Proportional Counter - Operation

Operation

In a proportional counter the fill gas of the chamber is an inert gas which is ionised by incident radiation, and a quench gas to ensure each pulse discharge terminates; a common mixture is 90% argon, 10% methane, known as P-10. An ionizing particle entering the gas collides with a molecule of the inert gas and ionises it to produce an electron and a positively charged atom, commonly known as an "ion pair". As the charged particle travels through the chamber it leaves a trail of ion pairs along its trajectory, the number of which is proportional to the energy of the particle if it is fully stopped within the gas. Typically a 1 MeV stopped particle will create about 30,000 ion pairs.

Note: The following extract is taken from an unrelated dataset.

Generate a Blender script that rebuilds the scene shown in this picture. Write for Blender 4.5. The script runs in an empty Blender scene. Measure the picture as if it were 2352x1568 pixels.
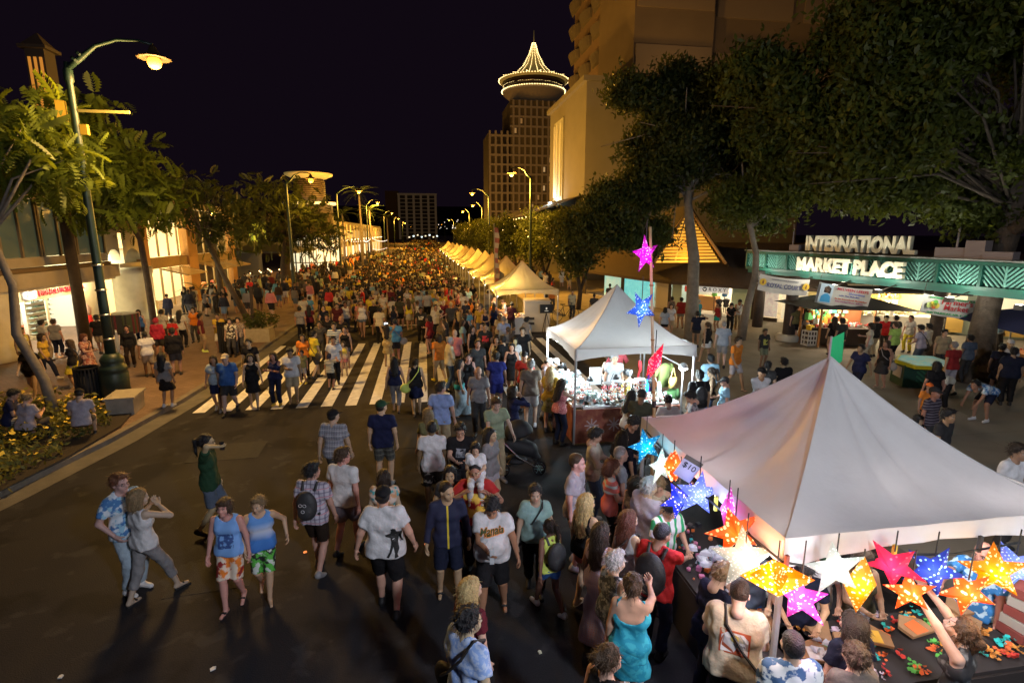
import bpy, math, random
import numpy as np
from mathutils import Vector, Matrix
random.seed(7); RNG = np.random.default_rng(7)
PI = math.pi
S = bpy.context.scene
C = S.collection
# ---------------------------------------------------------------- camera, sky, exposure
cam_d = bpy.data.cameras.new('camera'); cam = bpy.data.objects.new('camera', cam_d); C.objects.link(cam)
cam_d.sensor_width = 36; cam_d.lens = 36*1230/2352; cam_d.clip_start = .1; cam_d.clip_end = 3000
cam.location = (0, 0, 4.9)
cam.rotation_euler = (math.radians(90-11.444), 0, math.radians(-9.1))
S.camera = cam
W = bpy.data.worlds.new('World'); S.world = W; W.use_nodes = True
bg = W.node_tree.nodes['Background']
bg.inputs[0].default_value = (.32, .18, .38, 1); bg.inputs[1].default_value = .0115
S.view_settings.view_transform = 'Standard'; S.view_settings.look = 'None'
S.view_settings.exposure = 0.38; S.view_settings.gamma = 1; S.view_settings.use_curve_mapping = False
S.cycles.use_denoising = True
S.cycles.max_bounces = 5; S.cycles.diffuse_bounces = 2; S.cycles.glossy_bounces = 2; S.cycles.transparent_max_bounces = 6; S.cycles.transmission_bounces = 3
S.cycles.sample_clamp_indirect = 4; S.cycles.caustics_reflective = False; S.cycles.caustics_refractive = False
SODIUM = (1, .47, .055); COOL = (.80, .90, 1)
# ---------------------------------------------------------------- mesh helpers
def nrm(v): v = np.asarray(v, float); return v/max(np.linalg.norm(v), 1e-9)
class MB:
    def __init__(s): s.v = []; s.f = []; s.m = []; s.mi = 0
    def add(s, v, f):
        n = len(s.v); s.v += [tuple(p) for p in v]; s.f += [tuple(i+n for i in q) for q in f]; s.m += [s.mi]*len(f); return s
    def box(s, c, d, rz=0, rx=0, ry=0):
        R = Matrix.Rotation(rz, 3, 'Z') @ Matrix.Rotation(ry, 3, 'Y') @ Matrix.Rotation(rx, 3, 'X'); c = Vector(c)
        v = [c + R @ Vector((x*d[0]/2, y*d[1]/2, z*d[2]/2)) for z in (-1, 1) for y in (-1, 1) for x in (-1, 1)]
        return s.add(v, [(0,2,3,1), (4,5,7,6), (0,1,5,4), (2,6,7,3), (0,4,6,2), (1,3,7,5)])
    def span(s, a, b):
        return s.box([(a[i]+b[i])/2 for i in range(3)], [abs(b[i]-a[i]) for i in range(3)])
    def prism(s, poly, z0, z1, M=None):
        n = len(poly); v = [Vector((x, y, z0)) for x, y in poly] + [Vector((x, y, z1)) for x, y in poly]
        if M is not None: v = [M @ p for p in v]
        return s.add(v, [tuple(range(n))[::-1], tuple(range(n, 2*n))] + [(i, (i+1) % n, n+(i+1) % n, n+i) for i in range(n)])
    def tube(s, pts, rad, n=8, cap=True):
        pts = [Vector(p) for p in pts]; k = len(pts)
        if not hasattr(rad, '__len__'): rad = [rad]*k
        v = []; u = None
        for i, p in enumerate(pts):
            d = (pts[min(i+1, k-1)]-pts[max(i-1, 0)]).normalized()
            if u is None: u = d.orthogonal().normalized()
            u = (u - d*u.dot(d)); u = u.normalized() if u.length > 1e-6 else d.orthogonal().normalized()
            w = d.cross(u)
            v += [p + (u*math.cos(2*PI*j/n)+w*math.sin(2*PI*j/n))*rad[i] for j in range(n)]
        f = [(i*n+j, i*n+(j+1) % n, (i+1)*n+(j+1) % n, (i+1)*n+j) for i in range(k-1) for j in range(n)]
        if cap: f += [tuple(range(n))[::-1], tuple(range((k-1)*n, k*n))]
        return s.add(v, f)
    def lathe(s, prof, n=16, o=(0, 0, 0), sc=None):
        k = len(prof); v = []
        for i, (r, z) in enumerate(prof):
            for j in range(n):
                a = 2*PI*j/n; rr = r*(sc(a, i) if sc else 1); v.append((o[0]+rr*math.cos(a), o[1]+rr*math.sin(a), o[2]+z))
        f = [(i*n+j, i*n+(j+1) % n, (i+1)*n+(j+1) % n, (i+1)*n+j) for i in range(k-1) for j in range(n)]
        f += [tuple(range(n))[::-1], tuple(range((k-1)*n, k*n))]
        return s.add(v, f)
    def quad(s, a, b, c, d): return s.add([a, b, c, d], [(0, 1, 2, 3)])
    def build(s, name, mat, par=None, smooth=False, loc=None, rz=0):
        me = bpy.data.meshes.new(name); me.from_pydata(s.v, [], s.f)
        mats = mat if isinstance(mat, (list, tuple)) else [mat]
        for x in mats: me.materials.append(x)
        if len(mats) > 1: me.polygons.foreach_set('material_index', s.m)
        if smooth: me.polygons.foreach_set('use_smooth', [True]*len(s.f))
        return put(name, me, par, loc, rz)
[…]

The chamber geometry and the applied voltage is such that in most of the chamber the electric field strength is low and the chamber acts as an ion chamber. However, the field is strong enough to prevent re-combination of the ion pairs and causes positive ions to drift towards the cathode and electrons towards the anode. This is the "ion drift" region. In the immediate vicinity of the anode wire, the field strength becomes large enough to produce Townsend avalanches. This avalanche region occurs only fractions of a millimeter from the anode wire, which itself is of a very small diameter. The purpose of this is to use the multiplication effect of the avalanche produced by each ion pair. This is the "avalanche" region.

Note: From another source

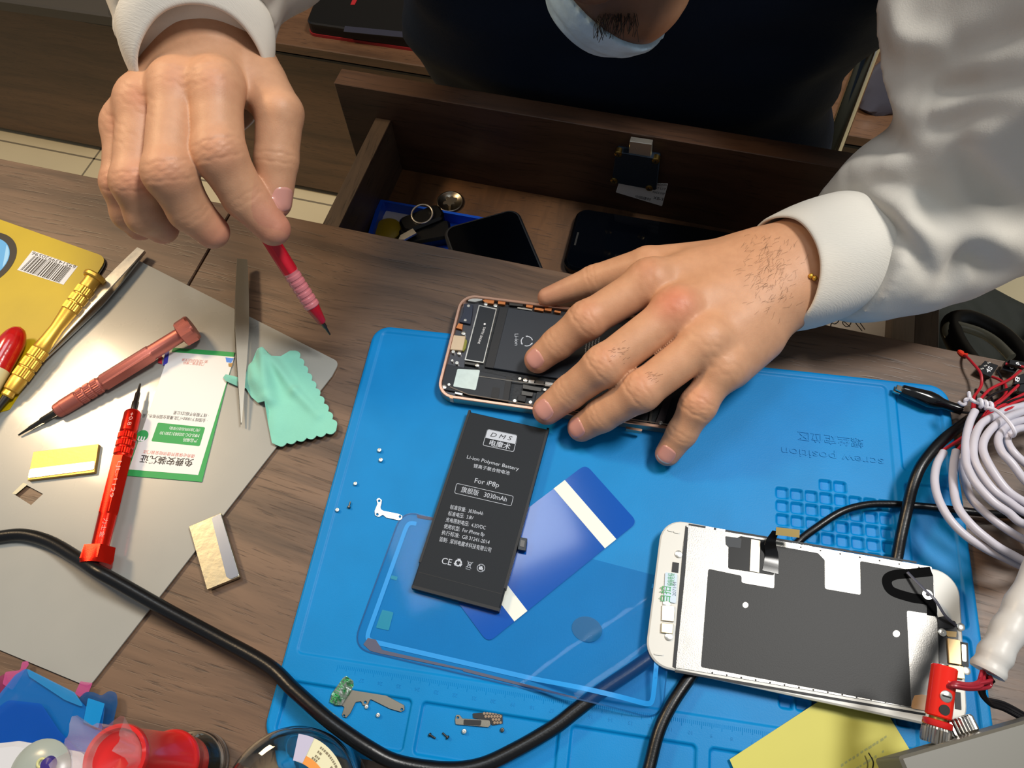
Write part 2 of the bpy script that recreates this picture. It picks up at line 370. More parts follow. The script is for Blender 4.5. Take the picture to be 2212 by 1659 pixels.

A key design goal is that each original ionising event due to incident radiation produces only one avalanche. This is to ensure proportionality between the number of original events and the total ion current. For this reason the applied voltage, the geometry of the chamber and the diameter of the anode wire are critical to ensure proportional operation. If avalanches start to self-multiply due to UV photons as they do in a Geiger-Muller tube, then the counter enters a region of "limited proportionality" until at a higher applied voltage the Geiger discharge mechanism occurs with complete ionisation of the gas enveloping the anode wire and consequent loss of particle energy information.

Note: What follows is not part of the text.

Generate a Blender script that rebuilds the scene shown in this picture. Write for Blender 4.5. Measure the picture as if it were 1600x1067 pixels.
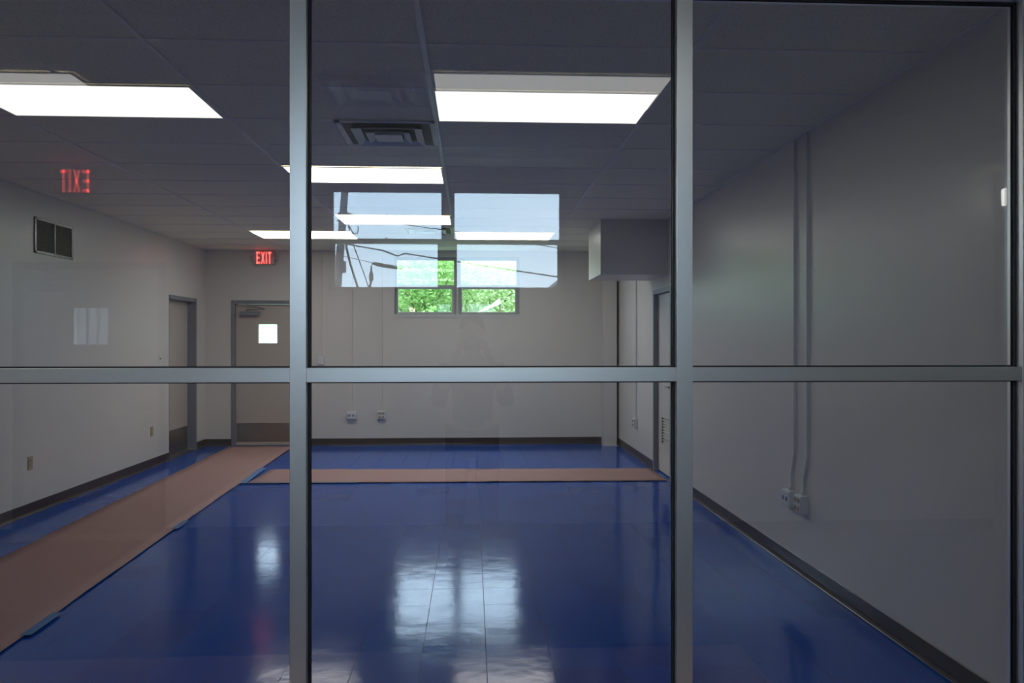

Therefore it can be said that the proportional counter has the key design feature of two distinct ionisation regions:

1. Ion drift region: in the outer volume of the chamber - creation of number ion pairs proportional to incident radiation energy.
2. Avalanche region: in the immediate vicinity of the anode - Charge amplification of ion pair currents, while maintaining localised avalanches.

The process of charge amplification greatly improves the signal-to-noise ratio of the detector and reduces the subsequent electronic amplification required.

In summary, the proportional counter is an ingenious combination of two ionisation mechanisms in the one chamber which finds wide practical use.